When the army comes to evacuate Gaza won't it be carrying out the wishes of a democratically elected government? Well, he says, he is still "nuts about the army," but "the Torah is above the army". As for democracy, he says, in a reference to Sharon's refusal to hold a national referendum on disengagement, "a lot of what happened didn't happen in a very democratic way". And anyway, he says, "Democracy is not exactly the ideology of the Jewish people. It came from Greece and it was the Greeks who tried to kill us spiritually."

As with the waves, they say here, no surfer is the same as another, and Amshik is probably more religious than most and more ideological than some. Lior Barda, whose surfboard is painted with the Star of David, is a little more realistic and a little less dogmatic. He would, he says, be willing to agree with disengagement if it was the means of bringing a lasting peace and ending "all the killing and shit". He adds: "I don't mind that the Arabs will come down here when we leave. But I am always going to miss this place. I just hope there will be peace and I can come back here some day." And Oz Yahuda, 20, appeared to be posing more than a merely rhetorical question when he asked: "Look around you, breathe the air. Do you think that if we give all this up there will actually be peace and quiet?" But this (relatively) chilled out approach is unusual among the surfers at Gush Katif.

Elazar Elkayan, who is 21, and a Gaza settler, was allowed to stay in the Palm Beach after the wild "hilltop youth" from West Bank settlements were evicted in June. He is part of the social, mainly diver-dominated marijuana set who spend the evenings downstairs in the hotel passing the bong, drinking tea and eating home-baked biscuits to appease the munchies as a television set murmurs quietly in the background. Like Barda, he won't resist and expects to go to Nitzanim, the beautiful stretch of Israeli coast 25 miles to the north which Sharon has infuriated environmentalists by earmarking for several hundred of the Gaza settler families. Elkayan says, "I'll pack up my stuff and leave. But I've always been in love with this place. How can you leave somewhere you have been connected to since childhood?" Echoing the arguments on the right that disengagement is a surrender to Palestinian militancy, he adds, "I think it's a big mistake to get out of here. Terrorism will escalate."

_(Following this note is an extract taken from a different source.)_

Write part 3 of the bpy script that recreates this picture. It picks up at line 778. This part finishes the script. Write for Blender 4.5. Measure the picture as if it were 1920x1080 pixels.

Though they had doubted it before, Meir Amshik and Elazar Elkayan were both convinced by the June eviction that the government would indeed carry out disengagement. Others, such as Uriah Beitito, 18, still appear to be in denial. Israeli surfers maintain this is the best beach in the land and the national team occasionally visits here. Beitito, still dripping wet after surfing, says the waves aren't at their best today. But with more bravado than conviction he adds: "I will go on surfing here until I'm dead. Sharon's the guy who has 40 days to live." Fresh out of high school, Beitito, who says his main interests are "surfing, girls and quad-bikes", claims he will refuse to go into the army if disengagement does go ahead. "Why should I join an army that evacuates my family from their home?"

Just before we leave, as Barda is out in the water, his white T-shirt barely discernible against the surf, 13-year-old Nevo Anati marches down the beach with his board, impatient to join him. He, too, still doesn't think disengagement will happen. But what if it does? Where would he like to go? Perhaps it's too fantastic to draw hope from the fact that he doesn't mention any desire to return to occupied territory. "It has to be a religious place," he says unhesitatingly. "Not a city. And it must have a beach."